Given below are two statements : Statement (I) : Fusion of $$MnO_2$$ with KOH and an oxidising agent gives dark green $$K_2MnO_4$$. Statement (II) : Manganate ion on electrolytic oxidation in alkaline medium gives permanganate ion. In the light of the above statements, choose the correct answer from the options given below :

We need to evaluate both statements about manganese compounds.

First, fusion of $$MnO_2$$ with KOH and an oxidising agent gives dark green $$K_2MnO_4$$ by a standard preparation method for potassium manganate.
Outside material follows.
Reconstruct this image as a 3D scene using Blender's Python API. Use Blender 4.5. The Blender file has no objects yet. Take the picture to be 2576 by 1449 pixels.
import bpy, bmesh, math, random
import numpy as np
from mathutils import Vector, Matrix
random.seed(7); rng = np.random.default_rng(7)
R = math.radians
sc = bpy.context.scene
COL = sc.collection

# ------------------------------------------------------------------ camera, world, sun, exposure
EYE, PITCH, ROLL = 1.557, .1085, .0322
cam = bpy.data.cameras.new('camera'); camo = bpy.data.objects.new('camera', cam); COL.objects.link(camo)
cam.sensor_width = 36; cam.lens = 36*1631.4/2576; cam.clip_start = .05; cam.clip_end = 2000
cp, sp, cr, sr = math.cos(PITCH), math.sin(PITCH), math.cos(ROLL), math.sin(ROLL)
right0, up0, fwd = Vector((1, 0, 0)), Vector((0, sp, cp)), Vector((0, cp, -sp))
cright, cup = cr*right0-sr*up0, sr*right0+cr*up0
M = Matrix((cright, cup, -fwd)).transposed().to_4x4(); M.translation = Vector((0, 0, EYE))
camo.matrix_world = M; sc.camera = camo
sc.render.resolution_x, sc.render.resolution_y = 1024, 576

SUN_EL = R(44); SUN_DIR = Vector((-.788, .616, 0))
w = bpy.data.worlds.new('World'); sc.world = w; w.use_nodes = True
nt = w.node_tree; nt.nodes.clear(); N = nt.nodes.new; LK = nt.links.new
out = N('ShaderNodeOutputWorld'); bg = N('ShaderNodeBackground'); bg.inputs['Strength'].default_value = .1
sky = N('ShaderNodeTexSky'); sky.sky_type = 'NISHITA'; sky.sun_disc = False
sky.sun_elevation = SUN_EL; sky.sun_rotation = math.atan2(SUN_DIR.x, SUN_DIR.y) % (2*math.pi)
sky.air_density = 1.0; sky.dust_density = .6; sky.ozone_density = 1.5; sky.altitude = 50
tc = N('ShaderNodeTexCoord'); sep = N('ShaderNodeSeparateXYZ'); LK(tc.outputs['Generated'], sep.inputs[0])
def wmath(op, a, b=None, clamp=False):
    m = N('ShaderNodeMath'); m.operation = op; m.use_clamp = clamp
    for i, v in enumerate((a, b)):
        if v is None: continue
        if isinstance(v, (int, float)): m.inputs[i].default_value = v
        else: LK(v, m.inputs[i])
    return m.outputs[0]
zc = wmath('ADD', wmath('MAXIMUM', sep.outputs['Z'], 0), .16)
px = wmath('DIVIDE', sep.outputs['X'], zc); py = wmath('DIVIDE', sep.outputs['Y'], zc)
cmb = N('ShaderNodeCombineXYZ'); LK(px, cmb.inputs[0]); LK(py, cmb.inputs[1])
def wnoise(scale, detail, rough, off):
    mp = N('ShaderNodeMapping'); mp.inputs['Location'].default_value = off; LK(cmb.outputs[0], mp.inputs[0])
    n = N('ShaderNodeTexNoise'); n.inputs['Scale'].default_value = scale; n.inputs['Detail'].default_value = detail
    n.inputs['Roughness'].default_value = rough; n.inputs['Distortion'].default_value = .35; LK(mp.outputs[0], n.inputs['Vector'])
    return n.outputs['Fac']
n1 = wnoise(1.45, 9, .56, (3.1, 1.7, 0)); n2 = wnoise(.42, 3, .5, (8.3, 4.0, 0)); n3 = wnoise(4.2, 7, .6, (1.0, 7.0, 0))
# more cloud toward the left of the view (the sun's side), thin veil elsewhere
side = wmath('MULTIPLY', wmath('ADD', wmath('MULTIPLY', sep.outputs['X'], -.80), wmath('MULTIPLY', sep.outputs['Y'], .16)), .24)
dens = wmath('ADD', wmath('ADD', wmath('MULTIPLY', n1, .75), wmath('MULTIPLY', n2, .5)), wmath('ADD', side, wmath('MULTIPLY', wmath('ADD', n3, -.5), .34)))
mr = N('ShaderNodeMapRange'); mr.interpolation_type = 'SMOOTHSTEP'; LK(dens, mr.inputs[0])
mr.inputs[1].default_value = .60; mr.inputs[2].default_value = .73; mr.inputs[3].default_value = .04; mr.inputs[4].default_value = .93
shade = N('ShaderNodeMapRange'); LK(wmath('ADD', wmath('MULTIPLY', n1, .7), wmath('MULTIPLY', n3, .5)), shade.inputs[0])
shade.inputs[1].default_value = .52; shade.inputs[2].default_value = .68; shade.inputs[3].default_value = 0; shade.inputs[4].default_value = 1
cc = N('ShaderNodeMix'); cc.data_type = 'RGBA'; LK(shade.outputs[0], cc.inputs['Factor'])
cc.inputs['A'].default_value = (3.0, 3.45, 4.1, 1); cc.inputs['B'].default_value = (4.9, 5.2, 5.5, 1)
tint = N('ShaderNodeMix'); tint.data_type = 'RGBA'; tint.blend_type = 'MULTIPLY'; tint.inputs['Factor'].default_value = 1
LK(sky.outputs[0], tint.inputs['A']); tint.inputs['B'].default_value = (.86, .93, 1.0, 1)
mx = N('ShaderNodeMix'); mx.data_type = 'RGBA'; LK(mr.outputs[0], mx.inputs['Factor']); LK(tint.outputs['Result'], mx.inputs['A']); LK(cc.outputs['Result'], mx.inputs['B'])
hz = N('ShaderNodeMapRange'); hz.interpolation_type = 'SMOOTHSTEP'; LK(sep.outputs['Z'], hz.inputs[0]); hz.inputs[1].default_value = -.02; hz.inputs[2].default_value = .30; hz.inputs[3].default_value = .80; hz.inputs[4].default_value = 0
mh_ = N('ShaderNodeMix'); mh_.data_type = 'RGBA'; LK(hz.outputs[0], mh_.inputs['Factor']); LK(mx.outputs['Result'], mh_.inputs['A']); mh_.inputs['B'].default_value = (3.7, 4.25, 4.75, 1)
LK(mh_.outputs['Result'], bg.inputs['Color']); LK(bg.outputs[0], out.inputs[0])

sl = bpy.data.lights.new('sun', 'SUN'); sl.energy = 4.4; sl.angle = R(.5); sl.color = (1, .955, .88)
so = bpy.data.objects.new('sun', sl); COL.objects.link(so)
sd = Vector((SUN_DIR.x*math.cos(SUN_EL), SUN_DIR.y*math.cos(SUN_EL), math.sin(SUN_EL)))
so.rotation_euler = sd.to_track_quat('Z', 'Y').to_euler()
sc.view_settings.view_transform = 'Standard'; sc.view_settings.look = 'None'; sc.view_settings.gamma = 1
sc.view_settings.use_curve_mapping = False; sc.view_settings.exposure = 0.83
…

$$2MnO_2 + 4KOH + O_2 \rightarrow 2K_2MnO_4 + 2H_2O$$

Here, $$MnO_2$$ (Mn in +4 state) is oxidised to $$K_2MnO_4$$ (Mn in +6 state) and the product is indeed dark green in colour. Therefore, the first statement is true.

Next, the manganate ion $$MnO_4^{2-}$$ can be oxidised to the permanganate ion $$MnO_4^{-}$$ by electrolytic oxidation in an alkaline solution.

$$MnO_4^{2-} \rightarrow MnO_4^{-} + e^{-}$$

This is a well-known method for preparing $$KMnO_4$$ from $$K_2MnO_4$$, so the second statement is also true.

Since both statements are true, the correct answer is Option 4: Both Statement I and Statement II are true.